Start Records for processing

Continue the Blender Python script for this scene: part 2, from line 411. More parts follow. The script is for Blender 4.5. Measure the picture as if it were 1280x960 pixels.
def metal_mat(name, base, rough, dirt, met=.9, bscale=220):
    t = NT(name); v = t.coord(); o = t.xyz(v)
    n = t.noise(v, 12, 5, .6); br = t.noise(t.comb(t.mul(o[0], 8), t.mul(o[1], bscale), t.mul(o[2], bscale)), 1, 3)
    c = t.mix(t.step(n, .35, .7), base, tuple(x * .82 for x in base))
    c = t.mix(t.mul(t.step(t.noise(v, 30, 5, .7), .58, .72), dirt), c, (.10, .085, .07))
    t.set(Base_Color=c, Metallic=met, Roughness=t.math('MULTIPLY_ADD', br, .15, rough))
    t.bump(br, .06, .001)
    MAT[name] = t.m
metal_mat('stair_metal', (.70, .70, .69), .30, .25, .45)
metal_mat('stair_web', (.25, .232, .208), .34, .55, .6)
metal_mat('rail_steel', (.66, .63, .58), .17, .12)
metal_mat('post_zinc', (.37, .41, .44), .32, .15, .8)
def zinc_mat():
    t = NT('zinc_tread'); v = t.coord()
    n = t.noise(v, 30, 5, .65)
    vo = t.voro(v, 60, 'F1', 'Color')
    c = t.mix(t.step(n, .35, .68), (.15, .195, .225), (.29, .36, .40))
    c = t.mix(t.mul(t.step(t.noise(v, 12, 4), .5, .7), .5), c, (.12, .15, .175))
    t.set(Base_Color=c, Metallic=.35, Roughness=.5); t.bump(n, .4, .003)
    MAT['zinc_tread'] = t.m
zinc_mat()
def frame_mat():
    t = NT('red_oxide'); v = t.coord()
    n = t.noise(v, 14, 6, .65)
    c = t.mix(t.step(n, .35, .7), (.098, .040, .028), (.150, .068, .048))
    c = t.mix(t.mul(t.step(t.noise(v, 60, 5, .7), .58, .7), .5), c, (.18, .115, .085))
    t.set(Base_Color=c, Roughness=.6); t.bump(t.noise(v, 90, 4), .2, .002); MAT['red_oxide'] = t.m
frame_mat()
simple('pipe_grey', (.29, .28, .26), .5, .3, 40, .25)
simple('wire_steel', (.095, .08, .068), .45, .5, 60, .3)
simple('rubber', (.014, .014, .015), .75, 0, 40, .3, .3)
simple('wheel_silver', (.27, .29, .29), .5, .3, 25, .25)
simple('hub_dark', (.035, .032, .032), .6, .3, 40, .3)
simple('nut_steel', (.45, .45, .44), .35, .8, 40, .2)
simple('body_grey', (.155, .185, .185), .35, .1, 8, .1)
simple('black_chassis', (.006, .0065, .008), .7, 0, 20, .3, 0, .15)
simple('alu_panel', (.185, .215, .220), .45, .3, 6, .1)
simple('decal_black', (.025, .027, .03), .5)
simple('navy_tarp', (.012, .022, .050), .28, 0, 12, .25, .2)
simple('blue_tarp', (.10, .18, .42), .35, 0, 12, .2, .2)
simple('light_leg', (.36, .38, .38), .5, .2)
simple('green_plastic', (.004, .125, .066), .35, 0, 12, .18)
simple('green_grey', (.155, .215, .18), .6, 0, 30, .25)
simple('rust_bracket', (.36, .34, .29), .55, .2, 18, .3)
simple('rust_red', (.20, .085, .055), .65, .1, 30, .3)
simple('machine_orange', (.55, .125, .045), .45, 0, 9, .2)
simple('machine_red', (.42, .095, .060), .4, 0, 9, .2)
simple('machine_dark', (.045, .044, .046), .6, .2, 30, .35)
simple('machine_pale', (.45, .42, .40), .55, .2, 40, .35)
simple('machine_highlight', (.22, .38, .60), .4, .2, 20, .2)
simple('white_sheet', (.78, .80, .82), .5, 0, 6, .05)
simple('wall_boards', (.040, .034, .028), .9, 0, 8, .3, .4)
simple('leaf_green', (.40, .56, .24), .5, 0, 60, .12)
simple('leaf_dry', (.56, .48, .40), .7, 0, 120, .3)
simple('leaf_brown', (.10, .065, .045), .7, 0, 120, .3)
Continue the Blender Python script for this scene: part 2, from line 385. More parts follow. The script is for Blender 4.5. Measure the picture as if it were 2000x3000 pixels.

End Records for processing

Problem statement: Return the full listing, character for character.

Full response:
Continue the Blender Python script for this scene: part 2, from line 411. More parts follow. The script is for Blender 4.5. Measure the picture as if it were 1280x960 pixels.
def metal_mat(name, base, rough, dirt, met=.9, bscale=220):
    t = NT(name); v = t.coord(); o = t.xyz(v)
    n = t.noise(v, 12, 5, .6); br = t.noise(t.comb(t.mul(o[0], 8), t.mul(o[1], bscale), t.mul(o[2], bscale)), 1, 3)
    c = t.mix(t.step(n, .35, .7), base, tuple(x * .82 for x in base))
    c = t.mix(t.mul(t.step(t.noise(v, 30, 5, .7), .58, .72), dirt), c, (.10, .085, .07))
    t.set(Base_Color=c, Metallic=met, Roughness=t.math('MULTIPLY_ADD', br, .15, rough))
    t.bump(br, .06, .001)
    MAT[name] = t.m
metal_mat('stair_metal', (.70, .70, .69), .30, .25, .45)
metal_mat('stair_web', (.25, .232, .208), .34, .55, .6)
metal_mat('rail_steel', (.66, .63, .58), .17, .12)
metal_mat('post_zinc', (.37, .41, .44), .32, .15, .8)
def zinc_mat():
    t = NT('zinc_tread'); v = t.coord()
    n = t.noise(v, 30, 5, .65)
    vo = t.voro(v, 60, 'F1', 'Color')
    c = t.mix(t.step(n, .35, .68), (.15, .195, .225), (.29, .36, .40))
    c = t.mix(t.mul(t.step(t.noise(v, 12, 4), .5, .7), .5), c, (.12, .15, .175))
    t.set(Base_Color=c, Metallic=.35, Roughness=.5); t.bump(n, .4, .003)
    MAT['zinc_tread'] = t.m
zinc_mat()
def frame_mat():
    t = NT('red_oxide'); v = t.coord()
    n = t.noise(v, 14, 6, .65)
    c = t.mix(t.step(n, .35, .7), (.098, .040, .028), (.150, .068, .048))
    c = t.mix(t.mul(t.step(t.noise(v, 60, 5, .7), .58, .7), .5), c, (.18, .115, .085))
    t.set(Base_Color=c, Roughness=.6); t.bump(t.noise(v, 90, 4), .2, .002); MAT['red_oxide'] = t.m
frame_mat()
simple('pipe_grey', (.29, .28, .26), .5, .3, 40, .25)
simple('wire_steel', (.095, .08, .068), .45, .5, 60, .3)
simple('rubber', (.014, .014, .015), .75, 0, 40, .3, .3)
simple('wheel_silver', (.27, .29, .29), .5, .3, 25, .25)
simple('hub_dark', (.035, .032, .032), .6, .3, 40, .3)
simple('nut_steel', (.45, .45, .44), .35, .8, 40, .2)
simple('body_grey', (.155, .185, .185), .35, .1, 8, .1)
simple('black_chassis', (.006, .0065, .008), .7, 0, 20, .3, 0, .15)
simple('alu_panel', (.185, .215, .220), .45, .3, 6, .1)
simple('decal_black', (.025, .027, .03), .5)
simple('navy_tarp', (.012, .022, .050), .28, 0, 12, .25, .2)
simple('blue_tarp', (.10, .18, .42), .35, 0, 12, .2, .2)
simple('light_leg', (.36, .38, .38), .5, .2)
simple('green_plastic', (.004, .125, .066), .35, 0, 12, .18)
simple('green_grey', (.155, .215, .18), .6, 0, 30, .25)
simple('rust_bracket', (.36, .34, .29), .55, .2, 18, .3)
simple('rust_red', (.20, .085, .055), .65, .1, 30, .3)
simple('machine_orange', (.55, .125, .045), .45, 0, 9, .2)
simple('machine_red', (.42, .095, .060), .4, 0, 9, .2)
simple('machine_dark', (.045, .044, .046), .6, .2, 30, .35)
simple('machine_pale', (.45, .42, .40), .55, .2, 40, .35)
simple('machine_highlight', (.22, .38, .60), .4, .2, 20, .2)
simple('white_sheet', (.78, .80, .82), .5, 0, 6, .05)
simple('wall_boards', (.040, .034, .028), .9, 0, 8, .3, .4)
simple('leaf_green', (.40, .56, .24), .5, 0, 60, .12)
simple('leaf_dry', (.56, .48, .40), .7, 0, 120, .3)
simple('leaf_brown', (.10, .065, .045), .7, 0, 120, .3)
Continue the Blender Python script for this scene: part 2, from line 385. More parts follow. The script is for Blender 4.5. Measure the picture as if it were 2000x3000 pixels.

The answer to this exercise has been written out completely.